Reproduce exactly the lines from the one containing "cover('ground_cover', 'dark ground" down to the one containing "bed('planting_bed', [(-9, 1.2, 26.5, 28.2)], 'soil', -0.01)", including both of those lines, and nothing else.

─── Given information

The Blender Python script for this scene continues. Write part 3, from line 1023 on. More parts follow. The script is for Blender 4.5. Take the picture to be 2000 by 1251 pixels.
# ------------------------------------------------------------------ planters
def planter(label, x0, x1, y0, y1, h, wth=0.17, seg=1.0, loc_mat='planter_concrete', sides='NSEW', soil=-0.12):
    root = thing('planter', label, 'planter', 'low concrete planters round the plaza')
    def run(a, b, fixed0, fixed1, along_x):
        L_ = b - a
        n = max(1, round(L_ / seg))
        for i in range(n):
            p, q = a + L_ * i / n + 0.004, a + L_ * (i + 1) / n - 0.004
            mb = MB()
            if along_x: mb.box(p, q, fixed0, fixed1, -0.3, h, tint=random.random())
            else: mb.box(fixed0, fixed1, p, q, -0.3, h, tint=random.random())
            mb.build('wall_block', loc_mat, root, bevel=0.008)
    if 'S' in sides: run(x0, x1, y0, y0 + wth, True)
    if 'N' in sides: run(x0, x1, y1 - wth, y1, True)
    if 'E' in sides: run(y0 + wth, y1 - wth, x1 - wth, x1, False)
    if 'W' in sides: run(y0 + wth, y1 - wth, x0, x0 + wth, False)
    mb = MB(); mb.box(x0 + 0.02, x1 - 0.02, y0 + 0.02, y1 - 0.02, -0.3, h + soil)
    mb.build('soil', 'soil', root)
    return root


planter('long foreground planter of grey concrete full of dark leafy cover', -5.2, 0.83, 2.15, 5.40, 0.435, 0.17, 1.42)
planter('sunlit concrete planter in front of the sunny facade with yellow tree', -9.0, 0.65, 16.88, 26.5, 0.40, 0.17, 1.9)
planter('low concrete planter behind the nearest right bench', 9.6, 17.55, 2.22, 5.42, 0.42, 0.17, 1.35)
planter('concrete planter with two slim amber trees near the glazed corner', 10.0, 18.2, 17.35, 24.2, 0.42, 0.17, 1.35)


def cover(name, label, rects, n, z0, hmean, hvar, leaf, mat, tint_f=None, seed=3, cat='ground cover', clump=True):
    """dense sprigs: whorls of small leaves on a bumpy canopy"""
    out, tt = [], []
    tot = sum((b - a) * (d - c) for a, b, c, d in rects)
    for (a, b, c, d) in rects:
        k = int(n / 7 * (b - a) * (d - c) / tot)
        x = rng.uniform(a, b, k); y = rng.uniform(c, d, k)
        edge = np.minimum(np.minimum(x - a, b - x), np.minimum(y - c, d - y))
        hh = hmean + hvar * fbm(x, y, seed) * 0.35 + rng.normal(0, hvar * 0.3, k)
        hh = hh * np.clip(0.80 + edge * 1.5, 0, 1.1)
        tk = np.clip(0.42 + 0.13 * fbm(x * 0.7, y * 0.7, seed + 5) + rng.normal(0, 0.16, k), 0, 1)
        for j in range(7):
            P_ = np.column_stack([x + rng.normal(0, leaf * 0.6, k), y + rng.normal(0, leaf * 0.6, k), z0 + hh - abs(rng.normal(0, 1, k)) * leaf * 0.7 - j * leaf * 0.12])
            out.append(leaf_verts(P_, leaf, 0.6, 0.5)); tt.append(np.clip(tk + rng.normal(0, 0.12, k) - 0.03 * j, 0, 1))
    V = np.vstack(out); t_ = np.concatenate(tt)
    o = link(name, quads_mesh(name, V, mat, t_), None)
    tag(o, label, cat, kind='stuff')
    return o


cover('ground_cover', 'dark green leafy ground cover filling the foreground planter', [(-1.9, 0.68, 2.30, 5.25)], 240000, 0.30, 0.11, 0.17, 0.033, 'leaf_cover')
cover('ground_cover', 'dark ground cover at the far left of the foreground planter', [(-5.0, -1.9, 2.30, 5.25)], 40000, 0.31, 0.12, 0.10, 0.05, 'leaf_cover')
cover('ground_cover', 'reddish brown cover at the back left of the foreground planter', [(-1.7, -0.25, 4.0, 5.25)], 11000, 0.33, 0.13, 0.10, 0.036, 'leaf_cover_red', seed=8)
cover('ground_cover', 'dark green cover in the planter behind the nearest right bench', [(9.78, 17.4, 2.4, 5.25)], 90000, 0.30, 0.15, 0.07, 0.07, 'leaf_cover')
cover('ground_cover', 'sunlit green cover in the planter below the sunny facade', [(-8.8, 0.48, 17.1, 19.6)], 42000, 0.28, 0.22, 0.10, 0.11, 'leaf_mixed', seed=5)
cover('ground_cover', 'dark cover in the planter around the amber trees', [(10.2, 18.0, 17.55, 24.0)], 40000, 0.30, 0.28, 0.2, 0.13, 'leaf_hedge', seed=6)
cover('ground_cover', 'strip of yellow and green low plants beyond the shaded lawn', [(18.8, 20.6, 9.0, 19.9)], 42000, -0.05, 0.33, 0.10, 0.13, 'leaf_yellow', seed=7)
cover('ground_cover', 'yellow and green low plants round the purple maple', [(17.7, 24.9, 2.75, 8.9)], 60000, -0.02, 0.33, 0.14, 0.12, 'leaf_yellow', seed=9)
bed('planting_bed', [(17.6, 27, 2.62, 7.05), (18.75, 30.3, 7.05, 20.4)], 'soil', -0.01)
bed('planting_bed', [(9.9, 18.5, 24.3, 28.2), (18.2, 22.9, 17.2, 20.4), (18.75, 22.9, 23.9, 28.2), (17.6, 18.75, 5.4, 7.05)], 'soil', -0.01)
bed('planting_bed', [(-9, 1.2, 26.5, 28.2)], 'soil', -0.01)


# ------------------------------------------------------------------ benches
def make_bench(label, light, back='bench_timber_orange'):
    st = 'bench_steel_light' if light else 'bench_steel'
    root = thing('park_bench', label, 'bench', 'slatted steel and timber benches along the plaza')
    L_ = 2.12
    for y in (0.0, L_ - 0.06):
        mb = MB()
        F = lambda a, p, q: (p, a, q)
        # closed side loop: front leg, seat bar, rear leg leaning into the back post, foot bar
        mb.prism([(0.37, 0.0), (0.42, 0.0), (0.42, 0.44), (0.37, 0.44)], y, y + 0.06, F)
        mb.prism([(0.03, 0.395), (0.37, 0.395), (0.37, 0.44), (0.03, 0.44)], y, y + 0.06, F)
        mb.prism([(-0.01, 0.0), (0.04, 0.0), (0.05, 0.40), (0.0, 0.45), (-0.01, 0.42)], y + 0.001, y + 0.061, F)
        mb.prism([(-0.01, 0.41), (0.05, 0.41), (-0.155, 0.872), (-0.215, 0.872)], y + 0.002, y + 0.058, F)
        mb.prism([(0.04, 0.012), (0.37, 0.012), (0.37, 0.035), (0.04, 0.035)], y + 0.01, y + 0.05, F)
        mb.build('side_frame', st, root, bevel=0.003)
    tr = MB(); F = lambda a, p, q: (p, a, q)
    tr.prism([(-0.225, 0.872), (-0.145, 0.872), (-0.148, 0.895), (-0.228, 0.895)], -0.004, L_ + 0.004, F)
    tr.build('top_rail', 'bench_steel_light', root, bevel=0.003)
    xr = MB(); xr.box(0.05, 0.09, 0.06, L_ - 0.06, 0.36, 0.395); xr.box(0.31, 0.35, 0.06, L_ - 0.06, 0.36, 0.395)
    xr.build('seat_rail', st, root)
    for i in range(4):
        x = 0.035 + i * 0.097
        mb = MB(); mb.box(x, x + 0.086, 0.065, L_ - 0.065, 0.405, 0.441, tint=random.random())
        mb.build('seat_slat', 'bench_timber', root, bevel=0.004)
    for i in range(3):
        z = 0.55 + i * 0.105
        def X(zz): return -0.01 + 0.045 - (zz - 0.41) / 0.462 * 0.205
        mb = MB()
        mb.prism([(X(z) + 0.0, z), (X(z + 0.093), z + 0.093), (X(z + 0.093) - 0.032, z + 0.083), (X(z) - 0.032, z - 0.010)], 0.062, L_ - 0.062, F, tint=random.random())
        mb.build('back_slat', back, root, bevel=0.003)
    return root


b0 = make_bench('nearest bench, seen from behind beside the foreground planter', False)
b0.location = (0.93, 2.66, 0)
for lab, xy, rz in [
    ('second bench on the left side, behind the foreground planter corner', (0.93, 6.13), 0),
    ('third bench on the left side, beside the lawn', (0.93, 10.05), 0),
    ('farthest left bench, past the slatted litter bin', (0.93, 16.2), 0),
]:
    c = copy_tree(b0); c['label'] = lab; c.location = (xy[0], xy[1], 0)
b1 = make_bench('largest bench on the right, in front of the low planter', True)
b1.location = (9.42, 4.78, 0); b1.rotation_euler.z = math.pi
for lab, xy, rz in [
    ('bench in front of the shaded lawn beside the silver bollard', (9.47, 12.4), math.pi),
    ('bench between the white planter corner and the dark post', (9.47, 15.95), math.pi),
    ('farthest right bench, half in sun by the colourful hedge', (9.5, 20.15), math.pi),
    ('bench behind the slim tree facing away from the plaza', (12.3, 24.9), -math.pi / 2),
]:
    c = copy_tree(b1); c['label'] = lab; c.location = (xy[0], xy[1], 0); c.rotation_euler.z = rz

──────

• **Task response**
cover('ground_cover', 'dark ground cover at the far left of the foreground planter', [(-5.0, -1.9, 2.30, 5.25)], 40000, 0.31, 0.12, 0.10, 0.05, 'leaf_cover')
cover('ground_cover', 'reddish brown cover at the back left of the foreground planter', [(-1.7, -0.25, 4.0, 5.25)], 11000, 0.33, 0.13, 0.10, 0.036, 'leaf_cover_red', seed=8)
cover('ground_cover', 'dark green cover in the planter behind the nearest right bench', [(9.78, 17.4, 2.4, 5.25)], 90000, 0.30, 0.15, 0.07, 0.07, 'leaf_cover')
cover('ground_cover', 'sunlit green cover in the planter below the sunny facade', [(-8.8, 0.48, 17.1, 19.6)], 42000, 0.28, 0.22, 0.10, 0.11, 'leaf_mixed', seed=5)
cover('ground_cover', 'dark cover in the planter around the amber trees', [(10.2, 18.0, 17.55, 24.0)], 40000, 0.30, 0.28, 0.2, 0.13, 'leaf_hedge', seed=6)
cover('ground_cover', 'strip of yellow and green low plants beyond the shaded lawn', [(18.8, 20.6, 9.0, 19.9)], 42000, -0.05, 0.33, 0.10, 0.13, 'leaf_yellow', seed=7)
cover('ground_cover', 'yellow and green low plants round the purple maple', [(17.7, 24.9, 2.75, 8.9)], 60000, -0.02, 0.33, 0.14, 0.12, 'leaf_yellow', seed=9)
bed('planting_bed', [(17.6, 27, 2.62, 7.05), (18.75, 30.3, 7.05, 20.4)], 'soil', -0.01)
bed('planting_bed', [(9.9, 18.5, 24.3, 28.2), (18.2, 22.9, 17.2, 20.4), (18.75, 22.9, 23.9, 28.2), (17.6, 18.75, 5.4, 7.05)], 'soil', -0.01)
bed('planting_bed', [(-9, 1.2, 26.5, 28.2)], 'soil', -0.01)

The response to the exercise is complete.